Three times and it’s a trend: contextual privacy

October 11th, 2013 / Author: John Berard

Whether the NTIA discussions in search of a consensus mobile device privacy policy is dead or not, the long-playing drama is evidence in support of a fresh take on the matter. Privacy is not a goal that, once reached, is accomplished.

It is really a just-in-time transaction that needs to be as dynamic as the demands we make on our digital devices. If once is an anecdote, two are a coincidence but three are a trend, then dynamic or contextual privacy is trending with a bullet.

At the Privacy Identity and Innovation 2013 conference in Seattle, it was a presentation by the analysts of Forrester Research who put such a proposal for “contextual privacy” on the table. Noting the rise of sensor (whether fixed or mobile) data to add texture to our understanding of who and how technology is used, Fatemeh Khatibloo and Sarah Rotman Epps made a case that time and place are as much a part of delivering privacy as are transparency and security.

The implications of all this in the way people interact with each other and as consumers ought to have a profound effect on expectations.
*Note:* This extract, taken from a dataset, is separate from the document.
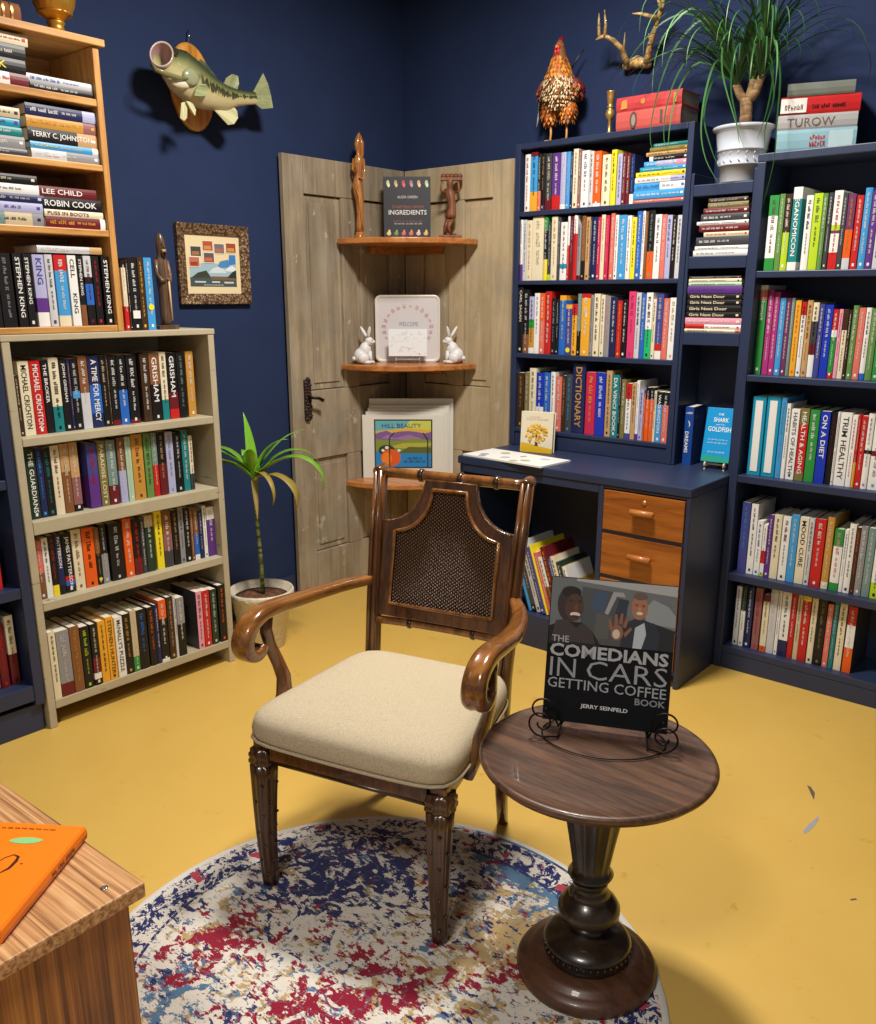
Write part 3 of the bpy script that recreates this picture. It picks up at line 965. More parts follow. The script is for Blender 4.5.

That same week, it was TRUSTe, now a for-profit company creating digital tools to foster trusted relationships between companies and their customers, that added to the story. In a seminar devoted to mobile applications (clearly the inspiration for this new approach) the subject turned to two-sided coin of tracking and personalizing. While the larger public debate focused on surveillance (collection without notice), the more down-to-earth back-and-forth is focused on how to integrate what can be known into marketing that is meaningful, where “meaningful” is what consumers say it is.

The only choice is to be mindful of when, where and why they are online. It is in context that communication is most effective.

Then it was at the 2013 Academy of the International Association of Privacy Professionals, a fast-growing professional cadre embedded in government, companies and academia who are responsible for helping their organizations be responsible in the collection, storage and use of information. On the main stage was a presentation by Robert Scoble and Shel Israel, the authors of “Age of Context.”

Their point, too, was that the ubiquity of mobile devices, their miniaturization and persistent connection made it possible to create multidimensional relationships with people (socially, commercially, politically or any -ally you choose).

The Forrester folks set the stage for a change in the expectations of consumers, TRUSTe pointed at real-world approaches to delivering on those expectations and Scoble and Israel offered proof that those consumers, evermore demanding, can be satisfied. It seems this newest digital era is making “I want what I want when I want it” not a whine but a reasonable outcome.